In a resolution honoring him, the General Assembly described Rev. Harris as “one of Virginia’s most celebrated … leaders for his unselfish and unrelenting efforts to pursue and defend the rights of others.”

Former state Sen. Henry L. Marsh III described Rev. Harris as “a warrior for civil rights” at a 2012 banquet celebrating the minister. A longtime civil rights lawyer, Mr. Marsh recalled that Rev. Harris would come to him following his arrests, and “I would tell him, ‘You know, Curtis, you could go to jail.’ He would look at me and say, ‘Well what do you think I want to do?’ ”

A full-time minister, Rev. Harris later ran seven times for the Hopewell City Council before winning a seat on the governing body in 1986, becoming one of the council’s first African-American representatives. He would hold the seat for 26 years, with the council electing him mayor in 1998. He gave up his seat in 2012 after suffering a stroke.

Born in Dendron in Surry County, he grew up in Hopewell, where his mother moved to find work after his father deserted the family.

He began working in a cotton plant, left to study at Virginia Union University, but returned to Hopewell after a year and married his high school sweetheart, Ruth Jones, with whom he had six children.

He got involved in civil rights in 1950 while working as a janitor at what is now the AdvanSix chemical plant in Hopewell.

Becoming a union shop steward and president of the Hopewell Branch NAACP, he pushed the then-Allied Chemical and Dye Co. to hire African-Americans for positions beyond the low-paid position of janitor.

Ordained as a Baptist minister in 1959, Rev. Harris was first called to pastor First Baptist-Bermuda Hundred. In 1961, he was called to pastor Union Baptist, which sat across the street from his Hopewell home, and Gilfield Baptist in Southampton County. Despite juggling a busy schedule, he led Gilfield for 33 years and retired from Union Baptist in 2007 after 45 years.

His role as pastor revved up his civil rights work.
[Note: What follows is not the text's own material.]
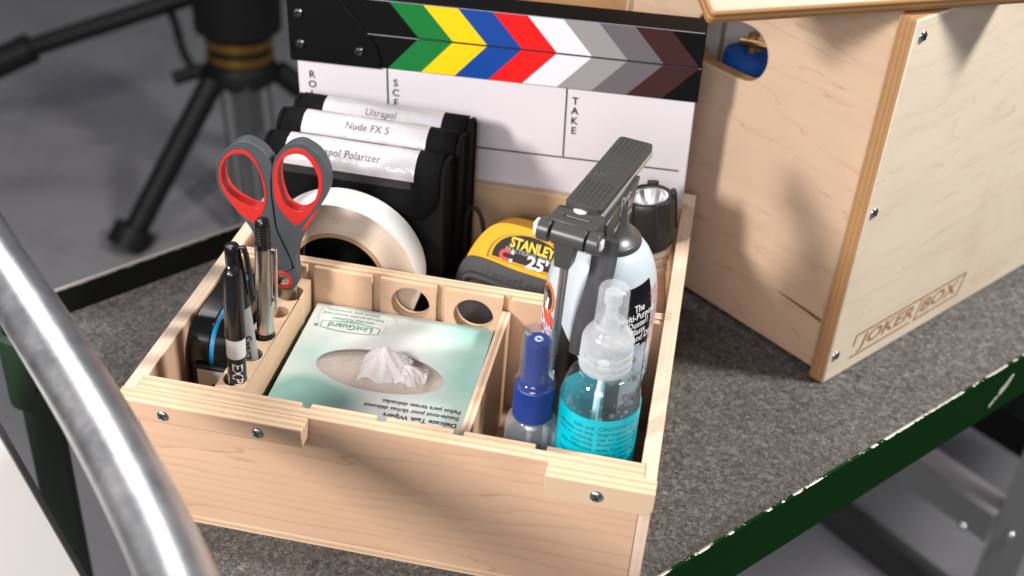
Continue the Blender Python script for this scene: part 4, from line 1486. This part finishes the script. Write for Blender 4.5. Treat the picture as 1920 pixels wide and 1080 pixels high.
lab_patch(mb, ell(-1.10, 0.1430, 0.21, 0.0078, 1), ell(-1.10, 0.1430, 0.21, 0.0078, -1), -1.30, -0.90, 0, 0.0009, 24, 4)
lab_patch(mb, lambda p: 0.1470, lambda p: 0.1380, -1.22, -1.05, 5, 0.0012, 6, 2)
lab_patch(mb, lambda p: 0.1450, lambda p: 0.1360, -1.10, -0.98, 1, 0.0012, 6, 2)
for i in range(34):
    z = 0.158 - i * 0.0038
    mb.text(random.choice(('WARNING: contents', 'under pressure', 'keep out of reach', 'use with care', 'flammable gas')), 0.0033, wrapc(1.47, z, sk=0.05), 2 if i < 14 else 0, xs=0.9)
mb.build('label', [plain('can_black_print', (0.006, 0.006, 0.007), 0.25), WHITE_INK, plain('can_red_print', (0.66, 0.045, 0.02), 0.3), plain('can_picture_sky', (0.34, 0.42, 0.50), 0.3),
                   plain('can_picture_peach', (0.55, 0.28, 0.18), 0.3), plain('can_picture_grey', (0.16, 0.17, 0.18), 0.3), plain('can_orange_print', (0.75, 0.16, 0.02), 0.3)], can, smooth=60, recalc=False)
GREY_P = plain('dark_grey_plastic', (0.052, 0.052, 0.052), 0.33, bump=0.05)
# nozzle, turned a little: local +y points along the pedal to the back
MN = Matrix.Translation((0.0, 0.0, 0.0)) @ Matrix.Rotation(R(-13.7), 4, 'Z')
mb = MB()
mb.lathe([(0.0160, 0.1795), (0.0203, 0.1805), (0.0208, 0.1830), (0.0203, 0.1850), (0.0170, 0.1868), (0.0130, 0.1905), (0.0105, 0.197), (0.0095, 0.209)], 48)
mb.prism([[(-0.020, 0.187), (0.014, 0.187), (0.0180, 0.200), (0.0260, 0.2155), (-0.0300, 0.2098), (-0.028, 0.200)]], -0.0078, 0.0078, lambda u, v, w: (w, u, v), M=MN)
nz_ = mb.build('nozzle_body', GREY_P, dc, bevel=0.001, seg=2)
mb = MB()
side_fn = lambda cy, cz: (lambda u, v: MN @ Vector((0.00815, cy + u, cz + v)))
mb.text('Dust-', 0.0085, side_fn(0.001, 0.2125), 0, xs=0.95)
mb.text('Off Plus', 0.0085, side_fn(0.003, 0.2055), 0, xs=0.80)
mb.text('360° Vector Valve', 0.0046, side_fn(-0.001, 0.1980), 0, xs=0.9, bold=0.01)
mb.build('lettering', plain('pale_grey_ink', (0.55, 0.55, 0.55), 0.5), nz_, smooth=0, recalc=False)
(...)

In 1960, he was arrested and sentenced to 60 days in jail for leading a sit-in at the segregated lunch counter of a Hopewell drugstore. Later that year, he protested the whites-only policy at the city’s swimming pool, which the city closed and filled with cement rather than allow African-Americans to swim.
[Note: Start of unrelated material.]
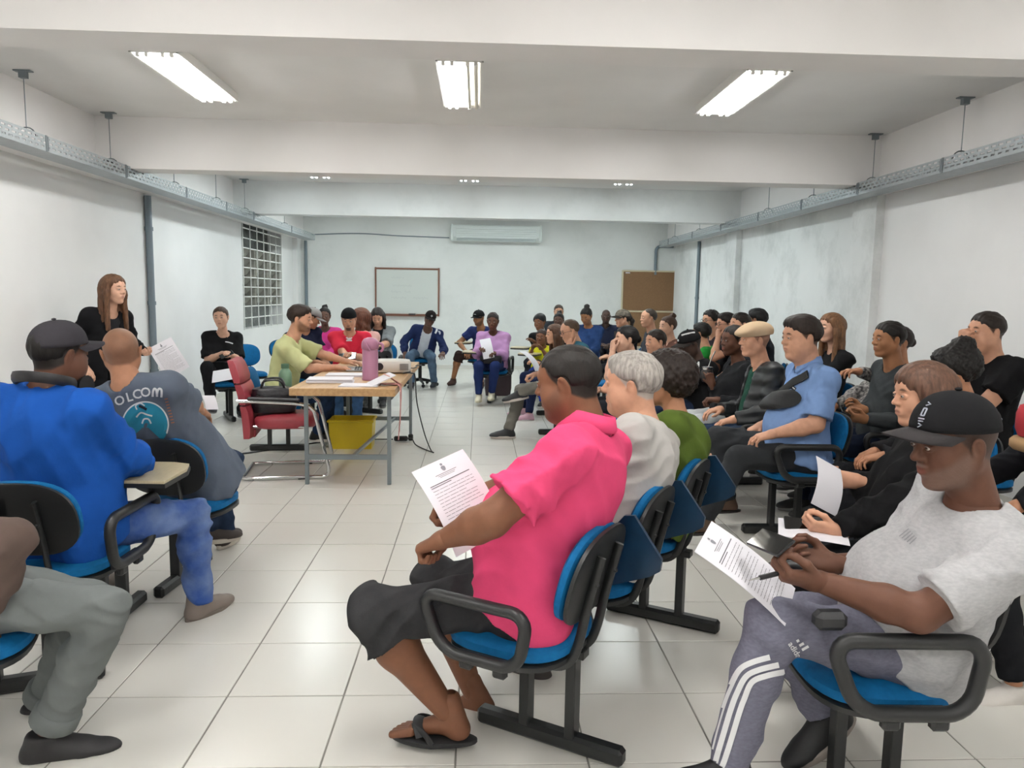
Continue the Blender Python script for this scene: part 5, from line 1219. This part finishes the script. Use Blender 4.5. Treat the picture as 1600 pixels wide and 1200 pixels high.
# --- back row
P('p12', 'man in a navy jacket over a white T-shirt on the swivel chair', (672, 498, 11.95), -82, -95, hip=(-.92, 12.25, .55), roll=-14, pitch=12, g=1.12, skin='dark', buzz=('scalp', '1a1614'), cap=('cap', '241d1d', None) if False else ('cap', '241d1d'), top=('222c52', 'l', cloth('242f57', .12)), open_=(.075, 'c9cdd4'), bottom=('52677c', 'l', denim('566b82')), shoe=(SN, '20242c', '9a9a9a'), loose=1.8, arms=(('w', 692, 552, 11.75), ('w', 633, 552, 11.9)), legs=(('w', 678, 597, 11.9), ('w', 643, 598, 11.8)), elb=(None, (-.3, .9, -.5)))
P('p13', 'man in a navy T-shirt, brown shorts and black cap leaning on his knee', (748, 497, 12.2), -125, -112, L=.3, pitch=5, skin='olive', beard=('beard', '2a1e1a', .7), buzz=('scalp', '1d1816'), cap=('cap', '1b1b1d'), top=('2b3768', 's'), bottom=('3a2b28', 'short'), shoe=(SN, '4b3028', '3a2620'), arms=('knee', ('w', 727, 548, 12.15)), elb=(None, (-.2, 1.0, -.1)), legs=('sit', ('w', 708, 593, 12.35)), loose=1.4, g=1.1)
P('p14', 'woman in a lilac hoodie and navy leggings holding a white sheet', (770, 502, 10.42), -98, -96, L=.08, pitch=6, sex='f', g=1.22, skin='dbrown', hair=('short', '231a17'), top=('b487b5', 'l', cloth('b88cba', .1)), bottom=('1f2c58', 'l', cloth('202e5c', .1), .25), shoe=(SN, 'd2cab2', 'c8c0a8'), loose=2.0, arms=(('w', 772, 552, 10.15), ('w', 752, 545, 10.15)), hands=('grip', 'grip'), legs=(('w', 768, 615, 10.2), ('w', 748, 618, 10.15)), collar=True)
P('p15', 'woman with a black head wrap and cardigan over white leaning sideways', (843, 504, 11.3), -120, -112, hip=(1.02, 11.45, .535), roll=8, sex='f', skin='brown', hair=('wrap', '16161a'), top=('18181b', 'l'), open_=(.07, 'c8c4c6'), bottom=('22242c', 'l'), arms=('fold', 'fold'), loose=1.4)
P('p16', 'small child in a yellow sleeveless top at a writing tablet', (846, 527, 10.25), -112, -112, sc=.74, hs=.9, hipz=.52, skin='brown', hair=('short', '3a2820'), top=('d3cf2c', 's', cloth('d3cf2c', .08)), sleeve=.35, bottom=('2a3f9c', 'l'), arms=((.25, .06, .8), (.25, .06, .8)))
P('p17', 'woman with long brown hair mostly hidden behind the man with glasses', (866, 522, 9.4), 192, 190, sex='f', skin='light', hair=('long', '5a3c2a'), top=('3a3026', 'l'), bottom=('1c2442', 'l', cloth('1c2442'), .3), shoe=(SN, 'c9a0b0', 'd8d0d0'), legs=(('w', 826, 648, 8.95), ('w', 815, 640, 9.25)), arms=('lap', 'lap'))
P('p18', 'woman with dark skin and a low bun in the back row', (873, 501, 11.9), -104, -100, sex='f', skin='dark', hair=('bun', '241d1c'), top=('2a2a30', 'l'), bottom=('22242a', 'l'))
P('p19', 'person with short brown hair, only the top of the head showing at the back', (873, 487, 13.2), -92, -92, skin='light', hair=('short', '3a2c24'), top=('33363c', 's'), bottom=('22242a', 'l'))
P('p20', 'man with glasses and a teal shirt, grey legs crossed, hand on his cheek', (890, 517, 8.1), 195, 186, hip=(.9, 8.05, .535), leglen=1.1, pitch=16, skin='light', hair=('recede', '5a4636'), buzz=('recede', '6a5544', .4), top=('2d5f70', 's', cloth('2f6274', .12)), bottom=('6a6761', 'l', cloth('6c6963', .1)), shoe=(SN, '26262a', 'c9bfb8'), collar=True, loose=1.5, arms=(('face', .06, .045, -.165), ('w', 836, 585, 8.25)), hands=('flat', 'grip'), palms=((-.6, -.6, 0, .1, -.1, 1), None), elb=((.4, .3, -1), None), legs=(('w', 812, 612, 7.72), ('w', 794, 672, 7.8)), knee=((.3, 1, .25), (.8, -.1, 1)), feet=((178, 12), (184, 0)))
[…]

He would continue the pace in joining protests against false arrests and crusades to push voting.

His dual role as pastor and civil rights activist also brought him in contact with Dr. King and the SCLC, which Dr. King co-founded in the 1950s. By 1961, Rev. Harris had become a member of the national board and had founded the Hopewell Improvement Association as an SCLC affiliate.

In 1963, he helped found a statewide chapter of the SCLC. That same year, he enrolled his sons Curtis W. Harris Jr. and Kenneth C. Harris as the first African-American students in the previously all-white Hopewell High School. “That was the start of school desegregation in Hopewell,” Rev. Harris recalled in an interview.

Through the SCLC, Rev. Harris worked with Dr. King on numerous civil rights initiatives, including the Selma to Montgomery March for Voting Rights in which he participated and which led to the 1965 Voting Rights Act that ensured African-Americans’ right to register and cast a ballot would be protected in Virginia and other states that had imposed severe restrictions.

He gave up the presidency of the state SCLC in 1996, but continued his service as a regional and national vice president, posts he held for another 10 years.

He was at the forefront on local issues, such as working with others in a bid to halt Hopewell from opening a landfill on property located in the African-American community.

Forty years later, he led an unsuccessful effort to halt the construction of an ethanol plant on land in the same community, decrying the potential for pollution and health problems for people living nearby.

Rev. Harris was predeceased by his wife of 65 years, Ruth, who died in 2011.

In addition to his three sons, survivors include three daughters, Joanne H. Lucas of Virginia Beach, Karen D. Bradford of Fayetteville, Ga., and Ruth Michelle Pritchett of Waldorf, Md.; 23 grandchildren; 32 great-grandchildren; and three great-great-grandchildren.